The opto-eye mentioned in the above features is a special one in this automatic emergency light
and opto-eye consists of a photo transistor and some specific arrangement of resistors. Here
instead of photo transistor a photo diode is also used and we can also increase the sensitivity of
Photo diode in reverse configuration. We also come across different operational amplifiers,
diodes, light emitting diode. In addition to these we also employ step down transformer and we
also make use of one switch for proper operation of the devise. For different batteries, charging
voltage and lamp can be choosen accordingly to be more illuminated.
INTRODUCTION:
The present mini project deals with the recent requirements of emergency light both for
industries and domestic purposes. Many types of emergency lights from rechargeable torches to
systems like generators are available in the market. When compared to all other emergency lights
this one is quite efficient one as we make use of integrated circuits, voltage regulator and an
excellent feature of opto eye is included in this present mini project. The present one deals with a
model which senses the mains as well as daylight to switch on the emergency light.
The circuit consists of an LM324 quad operational amplifier which
consists of fourteen pins.

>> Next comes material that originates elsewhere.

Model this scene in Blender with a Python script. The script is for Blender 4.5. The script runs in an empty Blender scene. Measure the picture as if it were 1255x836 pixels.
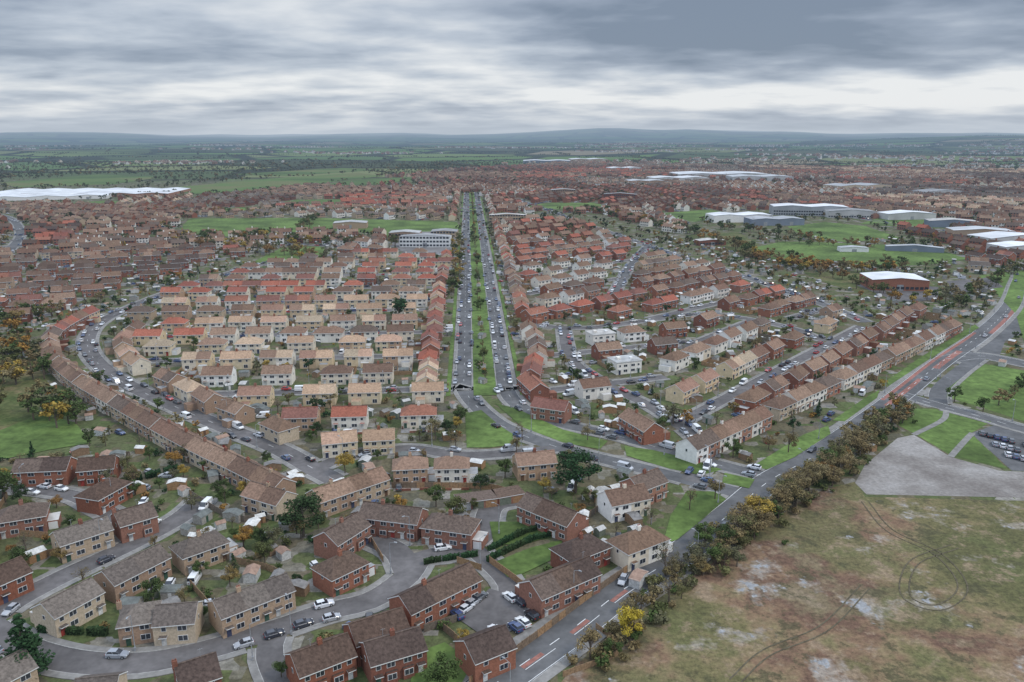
import bpy, bmesh, math, random, time
import numpy as np
from mathutils import Vector, noise as mnoise, kdtree
T0=time.time()
random.seed(11); rng=np.random.default_rng(11)
S=bpy.context.scene
COL=S.collection
H=100.0; TH=math.radians(14.65); FPX=976.0
cs,sn=math.cos(TH),math.sin(TH)
def G(u,v,z=0.0):
    """image pixel -> world metres, unprojected through the camera onto the level plane z"""
    s=(u-627.5)/FPX; t=(v-418.0)/FPX
    d=sn+t*cs
    k=(H-z)/d
    return (s*k,(cs-t*sn)*k)
def GP(pts,z=0.0): return [G(u,v,z) for u,v in pts]
# ------------------------------------------------------------------ materials
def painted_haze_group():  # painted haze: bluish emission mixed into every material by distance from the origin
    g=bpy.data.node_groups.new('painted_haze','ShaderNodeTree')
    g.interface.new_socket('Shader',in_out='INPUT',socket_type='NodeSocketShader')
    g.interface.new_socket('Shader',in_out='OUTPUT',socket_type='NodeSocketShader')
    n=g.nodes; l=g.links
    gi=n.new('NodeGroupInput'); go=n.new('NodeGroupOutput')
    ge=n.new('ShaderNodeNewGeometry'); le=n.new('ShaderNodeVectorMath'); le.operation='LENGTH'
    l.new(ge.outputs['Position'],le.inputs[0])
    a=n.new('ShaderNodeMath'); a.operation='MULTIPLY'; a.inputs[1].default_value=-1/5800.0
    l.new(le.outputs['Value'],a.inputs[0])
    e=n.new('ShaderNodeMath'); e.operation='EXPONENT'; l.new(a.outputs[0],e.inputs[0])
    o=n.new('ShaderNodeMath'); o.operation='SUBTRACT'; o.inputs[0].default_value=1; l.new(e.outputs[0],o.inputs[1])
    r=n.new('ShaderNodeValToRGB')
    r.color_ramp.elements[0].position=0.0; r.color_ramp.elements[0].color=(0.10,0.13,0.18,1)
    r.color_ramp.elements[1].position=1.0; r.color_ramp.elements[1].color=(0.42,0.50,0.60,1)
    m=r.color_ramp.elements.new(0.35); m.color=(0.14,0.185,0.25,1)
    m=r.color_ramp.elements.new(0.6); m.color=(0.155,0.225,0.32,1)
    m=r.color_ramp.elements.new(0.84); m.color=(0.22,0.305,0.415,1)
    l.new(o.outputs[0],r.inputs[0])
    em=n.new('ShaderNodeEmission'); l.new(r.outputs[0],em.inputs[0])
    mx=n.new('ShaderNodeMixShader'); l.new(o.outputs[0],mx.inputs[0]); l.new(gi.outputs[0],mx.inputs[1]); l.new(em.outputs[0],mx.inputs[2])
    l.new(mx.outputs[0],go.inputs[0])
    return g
HZ=painted_haze_group()
class NT:
    def __init__(s,name):
        s.mat=bpy.data.materials.new(name); s.mat.use_nodes=True
        s.nt=s.mat.node_tree; s.n=s.nt.nodes; s.l=s.nt.links
        for x in list(s.n): s.n.remove(x)
        s.out=s.n.new('ShaderNodeOutputMaterial'); s.b=s.n.new('ShaderNodeBsdfPrincipled')
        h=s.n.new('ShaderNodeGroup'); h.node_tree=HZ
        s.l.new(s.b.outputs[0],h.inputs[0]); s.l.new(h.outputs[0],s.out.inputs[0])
        s.mat.cycles.emission_sampling='NONE'
        s.geo=s.n.new('ShaderNodeNewGeometry'); s.pos=s.geo.outputs['Position']
    def noise(s,scale,detail=4,rough=.6,vec=None,off=None):
        t=s.n.new('ShaderNodeTexNoise'); t.inputs['Scale'].default_value=scale; t.inputs['Detail'].default_value=detail; t.inputs['Roughness'].default_value=rough
        v=vec or s.pos
        if off:
            a=s.n.new('ShaderNodeVectorMath'); a.operation='ADD'; a.inputs[1].default_value=off; s.l.new(v,a.inputs[0]); v=a.outputs[0]
        s.l.new(v,t.inputs['Vector']); return t.outputs['Fac']
    def map(s,x,a,b,c,d):
        m=s.n.new('ShaderNodeMapRange'); m.inputs[1].default_value=a; m.inputs[2].default_value=b; m.inputs[3].default_value=c; m.inputs[4].default_value=d
        s.l.new(x,m.inputs[0]); return m.outputs[0]
    def math(s,op,a,b=None):
        m=s.n.new('ShaderNodeMath'); m.operation=op
        for i,x in enumerate((a,b)):
            if x is None: continue
            if isinstance(x,(int,float)): m.inputs[i].default_value=x
            else: s.l.new(x,m.inputs[i])
        return m.outputs[0]
    def scale(s,c,f):
        v=s.n.new('ShaderNodeVectorMath'); v.operation='SCALE'; s.l.new(c,v.inputs[0])
        if isinstance(f,(int,float)): v.inputs['Scale'].default_value=f
        else: s.l.new(f,v.inputs['Scale'])
        return v.outputs[0]
    def ramp(s,x,stops,const=False):
        r=s.n.new('ShaderNodeValToRGB'); cr=r.color_ramp
        if const: cr.interpolation='CONSTANT'
        while len(cr.elements)>1: cr.elements.remove(cr.elements[-1])
        cr.elements[0].position=stops[0][0]; cr.elements[0].color=(*stops[0][1],1)
        for p,c in stops[1:]:
            e=cr.elements.new(p); e.color=(*c,1)
        s.l.new(x,r.inputs[0]); return r.outputs[0]
    def mix(s,f,a,b):
        m=s.n.new('ShaderNodeMix'); m.data_type='RGBA'
        if isinstance(f,(int,float)): m.inputs[0].default_value=f
        else: s.l.new(f,m.inputs[0])
        for i,x in ((6,a),(7,b)):
            if isinstance(x,tuple): m.inputs[i].default_value=(*x,1)
            else: s.l.new(x,m.inputs[i])
        return m.outputs[2]
    def rnd(s):
        oi=s.n.new('ShaderNodeObjectInfo'); at=s.n.new('ShaderNodeAttribute'); at.attribute_name='rnd'
        return s.math('FRACT',s.math('ADD',oi.outputs['Random'],at.outputs['Fac']))
    def fin(s,col,rough=.9,spec=.15):
        s.l.new(col,s.b.inputs['Base Color'])
        if isinstance(rough,(int,float)): s.b.inputs['Roughness'].default_value=rough
        else: s.l.new(rough,s.b.inputs['Roughness'])
        s.b.inputs['Specular IOR Level'].default_value=spec
        return s.mat
def M(name,cols,rough=.9,nscale=1.0,namt=.25,big=.12,bscale=.06,spec=.15,coat=0):
    t=NT(name)
    n=len(cols)
    c=t.ramp(t.rnd(),[(i/n,cols[i]) for i in range(n)],True)
    f=t.map(t.noise(nscale,2,.7),.3,.7,1-namt,1+namt)
    if big: f=t.math('MULTIPLY',f,t.map(t.noise(bscale,1),.3,.7,1-big,1+big))
    c=t.scale(c,f)
    if coat: t.b.inputs['Coat Weight'].default_value=coat
    return t.fin(c,rough,spec)
mt={}
mt['brick_red']=M('red_brick',[(.25,.10,.062),(.29,.125,.08),(.21,.09,.062),(.28,.14,.10)],nscale=2.2,namt=.22,big=0)
mt['brick_tan']=M('tan_brick',[(.40,.29,.20),(.34,.23,.16),(.43,.33,.23),(.50,.41,.30)],nscale=2.2,namt=.2,big=0)
mt['render_cream']=M('cream_render',[(.62,.52,.36),(.66,.59,.47),(.56,.43,.28),(.70,.66,.58),(.44,.30,.20),(.64,.51,.33)],nscale=.8,namt=.12,big=0)
mt['render_white']=M('white_render',[(.76,.73,.66),(.68,.60,.48),(.80,.78,.74),(.36,.19,.13),(.74,.69,.60),(.70,.66,.6)],nscale=.8,namt=.1,big=0)
mt['roof_dark']=M('dark_brown_roof_tiles',[(.092,.060,.045),(.115,.078,.058),(.08,.056,.046),(.125,.092,.074)],nscale=1.6,namt=.38)
mt['roof_grey']=M('grey_brown_roof_tiles',[(.13,.105,.088),(.155,.13,.11),(.115,.095,.082)],nscale=1.6,namt=.36)
mt['roof_tan']=M('tan_roof_tiles',[(.40,.27,.18),(.33,.22,.145),(.42,.27,.19),(.34,.27,.19),(.24,.155,.11),(.44,.32,.22),(.27,.16,.115)],nscale=1.4,namt=.28)
mt['roof_brown']=M('brown_roof_tiles',[(.18,.115,.078),(.15,.095,.068),(.22,.14,.098),(.13,.095,.075),(.25,.165,.115),(.17,.10,.07)],nscale=1.4,namt=.35)
mt['roof_red']=M('red_roof_tiles',[(.30,.10,.065),(.24,.09,.065),(.27,.12,.08),(.32,.115,.075),(.19,.09,.07)],nscale=1.4,namt=.3)
mt['roof_flat']=M('flat_roof_felt',[(.40,.40,.39),(.29,.29,.29),(.46,.44,.41)],nscale=.3,namt=.25)
mt['glass']=M('window_glass',[(.03,.035,.045),(.05,.055,.065)],rough=.12,spec=.6,namt=.3,big=0)
mt['upvc']=M('white_upvc',[(.74,.74,.72)],rough=.5,namt=.05,big=0)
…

A logic function is performed by using this type of IC. There are four
ICs involved in this circuitry. Also photo device is also included which makes the use of light
intensity according to which voltage is produced across its terminals. When the wired AND logic
function is fulfilled from the three ICs which work as comparators and the remaining another IC
respond to it according to which the bulb will be glown . It also consists of a Darlington pair of
pnp transistors whose set is capable of delivering the fifteen amperes to the load.
This present one has one on/off switch on operating which the emergency
light glows. In most of the emergency light there exists a drawback. The discharge level of the
battery is not being controlled to a safe level. The batteries get discharged completely and lose
their life rapidly. This is a very serious aspect in order to overcome this a cutoff is provided and
there exists a minimum discharge level which ensures the long life of battery used in the circuit.